#### AIM OF THE TASK:
Quote the listing below word for word, stopping after the line that contains "COL = scene.collection".

[Dataset items]
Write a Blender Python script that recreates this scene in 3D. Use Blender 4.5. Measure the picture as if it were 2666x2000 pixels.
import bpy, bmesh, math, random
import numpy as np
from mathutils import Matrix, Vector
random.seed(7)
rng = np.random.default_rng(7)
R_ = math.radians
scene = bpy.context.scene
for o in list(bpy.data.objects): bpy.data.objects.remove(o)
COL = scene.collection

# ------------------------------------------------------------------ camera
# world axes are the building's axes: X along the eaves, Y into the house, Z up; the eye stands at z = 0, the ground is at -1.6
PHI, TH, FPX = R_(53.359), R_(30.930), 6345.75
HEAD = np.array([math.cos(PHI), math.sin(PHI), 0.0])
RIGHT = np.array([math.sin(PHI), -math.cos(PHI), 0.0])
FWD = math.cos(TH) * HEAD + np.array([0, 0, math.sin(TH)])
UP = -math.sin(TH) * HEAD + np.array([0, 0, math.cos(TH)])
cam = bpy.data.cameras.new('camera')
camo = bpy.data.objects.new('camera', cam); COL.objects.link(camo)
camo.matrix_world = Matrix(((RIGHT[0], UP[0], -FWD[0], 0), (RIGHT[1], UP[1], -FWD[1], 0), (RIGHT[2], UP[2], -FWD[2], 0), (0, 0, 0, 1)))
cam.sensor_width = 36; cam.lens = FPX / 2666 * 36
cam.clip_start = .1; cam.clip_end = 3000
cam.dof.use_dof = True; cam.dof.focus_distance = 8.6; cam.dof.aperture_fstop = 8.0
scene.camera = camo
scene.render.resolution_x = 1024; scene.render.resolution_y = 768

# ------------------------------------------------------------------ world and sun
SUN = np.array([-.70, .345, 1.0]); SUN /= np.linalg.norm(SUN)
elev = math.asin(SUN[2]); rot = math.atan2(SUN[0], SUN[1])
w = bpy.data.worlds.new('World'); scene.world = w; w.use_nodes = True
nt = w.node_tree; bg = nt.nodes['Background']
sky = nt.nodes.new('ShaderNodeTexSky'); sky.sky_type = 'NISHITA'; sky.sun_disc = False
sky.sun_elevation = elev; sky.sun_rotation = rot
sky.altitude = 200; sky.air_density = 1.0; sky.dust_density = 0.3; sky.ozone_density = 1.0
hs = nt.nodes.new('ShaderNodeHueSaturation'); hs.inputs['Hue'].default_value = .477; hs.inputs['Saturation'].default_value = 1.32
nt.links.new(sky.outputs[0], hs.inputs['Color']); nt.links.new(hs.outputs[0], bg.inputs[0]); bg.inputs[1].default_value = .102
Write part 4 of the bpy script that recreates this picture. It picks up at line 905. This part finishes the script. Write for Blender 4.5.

#### FINAL ANSWER:
Write a Blender Python script that recreates this scene in 3D. Use Blender 4.5. Measure the picture as if it were 2666x2000 pixels.
import bpy, bmesh, math, random
import numpy as np
from mathutils import Matrix, Vector
random.seed(7)
rng = np.random.default_rng(7)
R_ = math.radians
scene = bpy.context.scene
for o in list(bpy.data.objects): bpy.data.objects.remove(o)
COL = scene.collection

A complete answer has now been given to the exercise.